Tolak RUU Omnibus Law Cipta Kerja, Demi Masa Depan Anak Cucu

Purwakarta, KPonline – Utuhnya nilai kesejahteraan atas hak-hak yang sudah didapat kelas pekerja atau kaum buruh saat ini akan berkurang atau bahkan menghilang dengan hadirnya Omnibus Law Rancangan Undang-undang (RUU) Cipta Kerja.

Bagi pekerja, aturan ini dinilai merugikan karena banyak hak buruh yang tercerabut. Hal lain yang membuat pekerja keberatan dengan aturan ini adalah perubahan upah menjadi per jam yang membuat pekerja hanya dilihat sebagai mesin produksi.

Bacaan Lainnya

Sementara bagi pengusaha dan investor, aturan ini menguntungkan karena mereka tidak harus menanggung risiko dari apa yang ditakutkan oleh para pekerja.

Kembali, kalau diperhatikan baik-baik, sebenarnya terlihat sekali, pengusaha dan investor lebih banyak diuntungkan dengan adanya aturan ini. Karena dari awal emang ditujukan untuk bikin ekosistem usaha yang memberikan kenyamanan bagi investor, jadinya Isi RUU ini sangat kental dengan kepentingan investor.

Kemudian, menurut Presiden Konfederasi Serikat Pekerja Indonesia (KSPI) Said Iqbal memberikan alasan kenapa KSPI menolak RUU tersebut, yaitu:

1. Hilangnya Upah Minimum.

2. Hilangnya Pesangon.

3. Penggunaan Outsourcing yang bebas.

4. Jam kerja eksploitatif.

5. Penggunaan karyawan kontrak yang tidak terbatas.

6. Penggunaan Tenaga Kerja Asing (TKA) Unskilled Workers.

7. PHK yang dipermudah.

8. Hilangnya jaminan sosial bagi pekerja atau buruh. Khususnya kesehatan dan pensiun.

9. Sanksi pidana yang dihilangkan bagi pengusaha.

Lalu bila memang RUU ini disahkan, tentu saja untuk selanjutnya bisa merugikan anak dan cucu kita.

Kenapa?

“Memang saat ini anak saya masih sekolah. Namun, bila nanti lulus sekolah, mereka akan merasakan dampak dari RUU ini, ” ucap lestareno (Bidang Infokom PUK SPAI-FSPMI PT. Sepatu Bata.

Dalam RUU tersebut, selain akan hilangnya UMP atau UMK karena upah berparameter dengan hitungan per jam, nilai pesangon yang selama ini ditegaskan dalam pasal 156 Undang-undang Nomor 13 Tahun 2003 tentang Ketenagakerjaan, akan berkurang.

Hal pesangon tersebut pun dibenarkan oleh Menteri Ketenagakerjaan (Menaker) Ida Fauziyah kepada detik.com pada Senin (24/2/2020).

“Ya, pesangon memang jumlahnya tidak sebesar UU 13 tahun 2003. Tetapi yang harus dilihat secara utuh bahwa ada perlindungan baru yang diberikan di RUU ini.

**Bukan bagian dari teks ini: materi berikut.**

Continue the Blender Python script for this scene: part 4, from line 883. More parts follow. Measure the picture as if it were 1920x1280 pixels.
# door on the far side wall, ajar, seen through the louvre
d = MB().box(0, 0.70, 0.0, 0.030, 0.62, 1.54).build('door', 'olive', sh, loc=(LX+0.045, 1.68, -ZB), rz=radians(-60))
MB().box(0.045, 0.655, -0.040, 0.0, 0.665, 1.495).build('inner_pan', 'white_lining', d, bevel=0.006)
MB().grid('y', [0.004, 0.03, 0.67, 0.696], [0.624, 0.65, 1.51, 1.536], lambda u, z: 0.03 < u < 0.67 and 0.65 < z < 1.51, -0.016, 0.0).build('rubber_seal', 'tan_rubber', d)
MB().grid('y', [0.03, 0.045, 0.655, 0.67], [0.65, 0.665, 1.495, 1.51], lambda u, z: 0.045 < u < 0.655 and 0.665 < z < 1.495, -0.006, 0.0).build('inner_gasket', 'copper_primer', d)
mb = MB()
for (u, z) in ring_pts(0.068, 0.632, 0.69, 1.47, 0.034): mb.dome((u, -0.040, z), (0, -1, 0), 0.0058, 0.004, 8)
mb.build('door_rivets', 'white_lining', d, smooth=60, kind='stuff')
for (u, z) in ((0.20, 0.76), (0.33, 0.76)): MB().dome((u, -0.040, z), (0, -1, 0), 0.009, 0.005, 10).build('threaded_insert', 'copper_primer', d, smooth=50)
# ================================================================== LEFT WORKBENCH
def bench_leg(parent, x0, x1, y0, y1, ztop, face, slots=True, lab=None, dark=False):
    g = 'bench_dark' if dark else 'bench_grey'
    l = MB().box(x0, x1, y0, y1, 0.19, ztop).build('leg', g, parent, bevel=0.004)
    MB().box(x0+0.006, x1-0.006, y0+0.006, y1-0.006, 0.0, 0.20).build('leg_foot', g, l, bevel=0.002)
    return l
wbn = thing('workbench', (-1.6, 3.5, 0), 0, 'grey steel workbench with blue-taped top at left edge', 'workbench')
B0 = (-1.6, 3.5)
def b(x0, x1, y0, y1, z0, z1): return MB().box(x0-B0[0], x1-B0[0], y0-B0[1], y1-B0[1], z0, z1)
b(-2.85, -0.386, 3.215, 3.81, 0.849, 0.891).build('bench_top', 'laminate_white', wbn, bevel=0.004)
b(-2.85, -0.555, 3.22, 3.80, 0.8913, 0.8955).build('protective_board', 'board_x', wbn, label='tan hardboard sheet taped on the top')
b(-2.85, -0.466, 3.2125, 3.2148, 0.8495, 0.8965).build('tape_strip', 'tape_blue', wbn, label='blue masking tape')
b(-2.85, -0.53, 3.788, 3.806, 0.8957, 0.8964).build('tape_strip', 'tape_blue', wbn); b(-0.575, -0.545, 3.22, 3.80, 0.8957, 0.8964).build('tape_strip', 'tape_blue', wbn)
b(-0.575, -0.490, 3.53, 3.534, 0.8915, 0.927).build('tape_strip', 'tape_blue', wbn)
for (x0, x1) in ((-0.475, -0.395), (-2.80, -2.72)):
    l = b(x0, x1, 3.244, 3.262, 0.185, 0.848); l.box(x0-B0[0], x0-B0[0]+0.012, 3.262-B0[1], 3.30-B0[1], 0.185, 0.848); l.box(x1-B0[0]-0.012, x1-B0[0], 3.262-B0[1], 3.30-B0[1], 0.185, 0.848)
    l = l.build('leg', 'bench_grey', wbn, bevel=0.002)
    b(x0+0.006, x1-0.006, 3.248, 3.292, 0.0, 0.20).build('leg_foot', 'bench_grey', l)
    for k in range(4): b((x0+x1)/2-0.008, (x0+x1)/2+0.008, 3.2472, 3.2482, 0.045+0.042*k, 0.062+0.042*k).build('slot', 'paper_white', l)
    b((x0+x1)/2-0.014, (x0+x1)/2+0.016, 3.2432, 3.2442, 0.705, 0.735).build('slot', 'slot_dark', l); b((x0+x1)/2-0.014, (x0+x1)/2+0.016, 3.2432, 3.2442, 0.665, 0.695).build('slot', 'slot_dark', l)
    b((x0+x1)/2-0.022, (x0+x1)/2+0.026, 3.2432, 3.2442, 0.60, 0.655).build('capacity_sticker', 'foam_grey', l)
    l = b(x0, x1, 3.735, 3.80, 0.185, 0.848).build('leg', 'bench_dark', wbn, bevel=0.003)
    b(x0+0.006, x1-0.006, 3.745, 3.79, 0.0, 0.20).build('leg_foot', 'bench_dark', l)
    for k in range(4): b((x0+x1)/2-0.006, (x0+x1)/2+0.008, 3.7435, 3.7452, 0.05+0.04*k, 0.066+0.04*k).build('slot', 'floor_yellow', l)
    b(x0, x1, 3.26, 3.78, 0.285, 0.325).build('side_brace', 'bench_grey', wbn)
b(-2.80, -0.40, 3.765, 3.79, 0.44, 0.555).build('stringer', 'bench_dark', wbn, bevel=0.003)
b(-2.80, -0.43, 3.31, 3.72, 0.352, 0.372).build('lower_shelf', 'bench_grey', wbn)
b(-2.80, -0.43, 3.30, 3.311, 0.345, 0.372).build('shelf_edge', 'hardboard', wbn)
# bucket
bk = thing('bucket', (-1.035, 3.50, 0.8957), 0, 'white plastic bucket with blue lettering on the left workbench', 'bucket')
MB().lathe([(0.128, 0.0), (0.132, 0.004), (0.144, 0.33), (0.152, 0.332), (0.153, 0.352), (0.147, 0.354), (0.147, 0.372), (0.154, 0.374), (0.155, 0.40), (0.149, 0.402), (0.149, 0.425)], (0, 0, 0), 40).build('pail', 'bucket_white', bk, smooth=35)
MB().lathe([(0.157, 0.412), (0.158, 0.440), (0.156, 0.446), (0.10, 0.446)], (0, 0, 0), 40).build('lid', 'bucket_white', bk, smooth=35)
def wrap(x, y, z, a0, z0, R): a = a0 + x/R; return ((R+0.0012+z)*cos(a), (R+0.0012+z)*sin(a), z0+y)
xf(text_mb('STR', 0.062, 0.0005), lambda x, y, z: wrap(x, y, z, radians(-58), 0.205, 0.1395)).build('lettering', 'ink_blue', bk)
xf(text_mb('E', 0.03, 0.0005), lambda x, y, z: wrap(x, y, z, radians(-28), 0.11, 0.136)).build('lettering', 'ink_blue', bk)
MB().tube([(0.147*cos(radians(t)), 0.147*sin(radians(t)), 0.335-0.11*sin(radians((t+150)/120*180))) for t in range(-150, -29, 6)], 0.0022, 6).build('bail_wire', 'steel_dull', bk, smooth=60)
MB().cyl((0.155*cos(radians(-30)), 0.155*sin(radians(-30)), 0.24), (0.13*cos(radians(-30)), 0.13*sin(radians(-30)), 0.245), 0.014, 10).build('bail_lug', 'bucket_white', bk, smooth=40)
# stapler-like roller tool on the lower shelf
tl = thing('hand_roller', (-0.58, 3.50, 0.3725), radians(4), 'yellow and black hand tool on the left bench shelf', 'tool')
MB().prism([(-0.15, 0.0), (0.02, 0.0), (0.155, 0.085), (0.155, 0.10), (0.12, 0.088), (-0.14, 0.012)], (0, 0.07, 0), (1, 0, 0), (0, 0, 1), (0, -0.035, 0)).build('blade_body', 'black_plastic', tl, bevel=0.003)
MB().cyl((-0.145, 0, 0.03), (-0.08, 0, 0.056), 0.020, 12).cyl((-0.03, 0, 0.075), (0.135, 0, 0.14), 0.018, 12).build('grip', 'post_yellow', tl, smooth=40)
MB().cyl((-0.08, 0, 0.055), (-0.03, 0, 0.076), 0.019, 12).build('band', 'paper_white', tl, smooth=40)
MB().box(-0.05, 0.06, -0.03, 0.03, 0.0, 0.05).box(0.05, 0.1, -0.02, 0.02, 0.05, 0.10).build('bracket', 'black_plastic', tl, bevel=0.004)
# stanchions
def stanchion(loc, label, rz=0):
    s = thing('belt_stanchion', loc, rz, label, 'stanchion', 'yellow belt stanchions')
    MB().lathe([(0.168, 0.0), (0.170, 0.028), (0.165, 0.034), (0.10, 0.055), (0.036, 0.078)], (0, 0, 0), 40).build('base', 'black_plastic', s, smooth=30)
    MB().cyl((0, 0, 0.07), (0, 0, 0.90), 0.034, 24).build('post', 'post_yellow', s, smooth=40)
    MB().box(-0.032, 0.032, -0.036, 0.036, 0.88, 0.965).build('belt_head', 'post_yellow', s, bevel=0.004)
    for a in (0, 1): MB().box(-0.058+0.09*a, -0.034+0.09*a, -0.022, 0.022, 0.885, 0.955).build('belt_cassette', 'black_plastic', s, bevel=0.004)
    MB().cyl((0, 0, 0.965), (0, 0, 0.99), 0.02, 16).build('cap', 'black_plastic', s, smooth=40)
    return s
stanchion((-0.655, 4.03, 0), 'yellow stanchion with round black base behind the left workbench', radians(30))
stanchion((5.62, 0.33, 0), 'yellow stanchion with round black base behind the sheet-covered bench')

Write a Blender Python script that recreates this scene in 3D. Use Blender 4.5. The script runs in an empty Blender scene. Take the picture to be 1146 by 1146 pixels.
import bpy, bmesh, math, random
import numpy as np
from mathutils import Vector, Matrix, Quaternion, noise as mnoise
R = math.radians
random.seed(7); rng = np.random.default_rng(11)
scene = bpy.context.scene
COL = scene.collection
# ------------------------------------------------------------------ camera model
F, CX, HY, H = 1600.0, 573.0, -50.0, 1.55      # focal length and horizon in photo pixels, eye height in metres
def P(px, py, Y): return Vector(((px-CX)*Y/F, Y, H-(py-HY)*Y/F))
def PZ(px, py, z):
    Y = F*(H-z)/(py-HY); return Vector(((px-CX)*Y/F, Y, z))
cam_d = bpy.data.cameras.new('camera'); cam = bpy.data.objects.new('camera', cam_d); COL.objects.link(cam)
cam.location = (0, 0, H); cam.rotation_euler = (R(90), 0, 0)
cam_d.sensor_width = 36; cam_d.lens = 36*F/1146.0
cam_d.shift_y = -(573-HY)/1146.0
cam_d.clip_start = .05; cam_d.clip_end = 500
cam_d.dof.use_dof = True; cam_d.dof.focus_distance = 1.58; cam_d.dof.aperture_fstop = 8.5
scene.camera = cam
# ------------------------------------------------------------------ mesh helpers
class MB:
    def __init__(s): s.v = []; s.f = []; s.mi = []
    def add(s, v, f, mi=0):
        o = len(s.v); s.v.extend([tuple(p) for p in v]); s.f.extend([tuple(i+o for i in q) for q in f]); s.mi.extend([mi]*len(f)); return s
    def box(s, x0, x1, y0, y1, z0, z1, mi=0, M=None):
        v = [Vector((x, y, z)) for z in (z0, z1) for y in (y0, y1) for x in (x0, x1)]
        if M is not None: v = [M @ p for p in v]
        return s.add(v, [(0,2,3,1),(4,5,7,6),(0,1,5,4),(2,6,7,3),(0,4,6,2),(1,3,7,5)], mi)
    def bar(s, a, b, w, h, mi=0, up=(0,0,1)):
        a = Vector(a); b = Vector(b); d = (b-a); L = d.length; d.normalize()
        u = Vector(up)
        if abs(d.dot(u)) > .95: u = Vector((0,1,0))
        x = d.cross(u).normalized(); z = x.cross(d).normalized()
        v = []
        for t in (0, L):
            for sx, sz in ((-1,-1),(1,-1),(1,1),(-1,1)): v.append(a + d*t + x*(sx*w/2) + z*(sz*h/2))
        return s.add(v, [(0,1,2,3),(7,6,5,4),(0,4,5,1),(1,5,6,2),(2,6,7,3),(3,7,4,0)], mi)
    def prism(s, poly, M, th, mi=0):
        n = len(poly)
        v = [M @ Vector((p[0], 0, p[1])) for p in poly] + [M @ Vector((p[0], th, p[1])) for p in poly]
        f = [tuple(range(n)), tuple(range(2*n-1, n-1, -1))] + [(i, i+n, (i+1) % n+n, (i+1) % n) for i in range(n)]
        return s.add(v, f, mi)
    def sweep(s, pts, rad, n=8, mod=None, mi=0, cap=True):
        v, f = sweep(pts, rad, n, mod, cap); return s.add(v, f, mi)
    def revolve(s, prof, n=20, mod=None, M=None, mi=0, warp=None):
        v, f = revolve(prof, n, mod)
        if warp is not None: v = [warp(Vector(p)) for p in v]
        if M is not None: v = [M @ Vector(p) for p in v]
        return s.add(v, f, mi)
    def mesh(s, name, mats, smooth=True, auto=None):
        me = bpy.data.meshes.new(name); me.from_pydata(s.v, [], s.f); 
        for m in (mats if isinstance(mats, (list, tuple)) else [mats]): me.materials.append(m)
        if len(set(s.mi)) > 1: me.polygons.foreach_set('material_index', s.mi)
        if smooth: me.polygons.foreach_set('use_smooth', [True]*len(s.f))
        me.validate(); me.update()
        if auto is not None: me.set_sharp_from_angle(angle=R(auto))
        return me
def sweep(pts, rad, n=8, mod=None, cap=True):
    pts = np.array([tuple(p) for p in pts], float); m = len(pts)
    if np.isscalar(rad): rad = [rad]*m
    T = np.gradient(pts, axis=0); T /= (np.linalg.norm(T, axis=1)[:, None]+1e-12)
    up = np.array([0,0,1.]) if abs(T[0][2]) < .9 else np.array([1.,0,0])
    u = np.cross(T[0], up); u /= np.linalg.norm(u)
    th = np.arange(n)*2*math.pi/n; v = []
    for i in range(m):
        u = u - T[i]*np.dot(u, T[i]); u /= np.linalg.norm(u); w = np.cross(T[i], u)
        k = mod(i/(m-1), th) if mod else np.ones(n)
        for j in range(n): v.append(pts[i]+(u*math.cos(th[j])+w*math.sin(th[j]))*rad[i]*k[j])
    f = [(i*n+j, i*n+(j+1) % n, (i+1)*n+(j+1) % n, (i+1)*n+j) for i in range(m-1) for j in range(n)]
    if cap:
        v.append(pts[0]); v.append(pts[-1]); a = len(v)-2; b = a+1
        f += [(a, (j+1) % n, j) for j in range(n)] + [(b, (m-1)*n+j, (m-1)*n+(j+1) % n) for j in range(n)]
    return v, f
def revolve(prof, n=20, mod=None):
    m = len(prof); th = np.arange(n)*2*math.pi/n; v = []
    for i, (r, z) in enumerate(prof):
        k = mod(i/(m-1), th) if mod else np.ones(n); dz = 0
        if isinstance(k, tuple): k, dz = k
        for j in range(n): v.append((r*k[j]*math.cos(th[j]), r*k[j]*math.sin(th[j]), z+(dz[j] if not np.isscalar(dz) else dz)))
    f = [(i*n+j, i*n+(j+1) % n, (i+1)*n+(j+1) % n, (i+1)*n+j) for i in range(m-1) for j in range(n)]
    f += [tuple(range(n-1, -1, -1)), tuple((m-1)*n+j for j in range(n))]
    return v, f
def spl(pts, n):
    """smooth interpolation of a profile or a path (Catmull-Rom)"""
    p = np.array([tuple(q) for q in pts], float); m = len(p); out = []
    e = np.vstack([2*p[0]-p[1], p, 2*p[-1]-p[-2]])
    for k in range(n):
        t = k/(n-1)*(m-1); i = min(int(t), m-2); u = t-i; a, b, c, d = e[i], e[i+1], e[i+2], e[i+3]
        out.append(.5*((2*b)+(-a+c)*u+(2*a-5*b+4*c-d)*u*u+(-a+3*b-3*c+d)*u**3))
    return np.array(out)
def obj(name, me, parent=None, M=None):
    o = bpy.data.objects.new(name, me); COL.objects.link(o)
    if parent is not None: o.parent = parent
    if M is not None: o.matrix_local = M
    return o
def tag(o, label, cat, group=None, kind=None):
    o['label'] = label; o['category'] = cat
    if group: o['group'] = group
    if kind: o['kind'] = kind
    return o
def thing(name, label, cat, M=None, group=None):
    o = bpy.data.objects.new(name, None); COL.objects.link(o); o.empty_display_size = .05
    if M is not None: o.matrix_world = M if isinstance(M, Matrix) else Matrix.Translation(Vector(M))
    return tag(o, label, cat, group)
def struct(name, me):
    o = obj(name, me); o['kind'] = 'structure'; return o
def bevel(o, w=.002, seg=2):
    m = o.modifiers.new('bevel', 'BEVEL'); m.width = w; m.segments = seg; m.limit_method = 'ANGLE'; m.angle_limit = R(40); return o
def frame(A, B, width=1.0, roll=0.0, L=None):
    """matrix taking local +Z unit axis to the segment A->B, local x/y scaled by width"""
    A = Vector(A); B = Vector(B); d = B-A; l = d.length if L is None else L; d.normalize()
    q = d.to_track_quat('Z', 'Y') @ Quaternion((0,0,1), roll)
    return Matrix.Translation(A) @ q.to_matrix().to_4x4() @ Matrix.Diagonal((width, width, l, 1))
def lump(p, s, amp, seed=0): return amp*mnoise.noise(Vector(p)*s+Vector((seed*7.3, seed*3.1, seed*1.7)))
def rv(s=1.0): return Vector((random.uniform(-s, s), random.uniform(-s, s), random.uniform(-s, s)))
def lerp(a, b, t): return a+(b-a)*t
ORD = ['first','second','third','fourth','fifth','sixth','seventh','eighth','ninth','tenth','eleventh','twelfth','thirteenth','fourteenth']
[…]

Kita ingin memberikan kepastian perlindungan,” ungkap Ida.

Seharusnya, perbaikan itu menjadi lebih baik tujuannya. Namun, dengan pengurangan nilai pesangon yang lebih kecil daripada UU sebelumnya, apakah hal tersebut bisa dikatakan lebih baik. ujar Lestareno menambahkan.


“Omnibus Law RUU Cipta kerja adalah ancaman serius bagi kelas pekerja atau kaum buruh. Dampaknya juga akan terasa bagi anak cucu kita. Dimana setelah menjadi pekerja nanti, mereka akan mendapatkan hak-hak pekerja yang nilainya tidak lebih baik daripada saat ini,” kata Alin Kosasih selaku Ketua Pimpinan Cabang Serikat Pekerja Aneka Industri Federasi Serikat Pekerja Metal Indonesia (PC SPAI-FSPMI) Purwakarta kepada Media Perdjoeangan.

Perlindungan hukum bagi pekerja atau buruh melalui Undang-undang untuk kepastian hidup layak dan sejahtera semakin tidak jelas bila RUU tersebut memang hanya diciptakan untuk kepentingan kaum oligarki.

Padahal seharusnya pemerintah dalam hal ini, harus mampu melindungi, mengayomi dan melayani masyarakat sesuai pasal 27 ayat 2 Undang-undang Dasar 1945, dan berbunyi bahwa; ” Tiap-tiap warga Negara berhak atas pekerjaan dan penghidupan yang layak bagi kemanusiaan”.